Czech Republic Takes Legal Action Against EU’s Attempt to Restrict Gun Rights

Czech Republic Takes Legal Action Against EU’s Attempt to Restrict Gun Rights

The Czech Republic took legal action against the European Union’s plans to restrict gun ownership in member states.

The European Parliament passed a new directive to limit access to semi-automatic weapons earlier this year in response to terrorism, despite the Czech Republic, Luxembourg and Poland voicing opposition. The Czech Republic has simultaneously moved to make guns more accessible for the very same reason.

Czech Interior Minister Milan Chovanec argues the new EU directive is too harsh and that it threatens the internal security of member states.

The Czech Interior Ministry said the directive was too harsh, affecting for example thousands of hunters – a popular activity with a long tradition in the central European country.

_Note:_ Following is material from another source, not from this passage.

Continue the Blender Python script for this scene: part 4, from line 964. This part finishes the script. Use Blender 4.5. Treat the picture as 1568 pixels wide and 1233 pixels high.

The directive bans long and short-barrelled semi-automatic firearms with larger magazines, those with foldable stocks, and those converted from fully-automatic weapons. It requires the registration of some decommissioned weapons and historical replicas.

“Such a massive punishment of decent arms holders is unacceptable, because banning legally-held weapons has no connection with the fight against terrorism,” Chovanec said in a statement regarding the lawsuit, Reuters reported Wednesday.

“This is not only a nonsensical decision once again undermining people’s trust in the EU, but implementing the directive could also have a negative impact on the internal security of the Czech Republic, because a large number of weapons could move to the black market.”

The lower chamber of the Czech parliament voted to put gun owners’ rights in the constitution in June. President Milos Zeman previously supported more restrictions on guns in the country but had a change of heart after a series of terror attacks across Europe.

“Earlier I spoke against possession of large amounts of weapons [in the hands of the people],” Zeman said in an interview with newspaper Blesk in July, 2016.

“After those attacks, I do not think so any more.”

There are more than 800,000 firearms of all categories registered among 300,000 gun permit holders in the Czech Republic, which has a population of 10.6 million.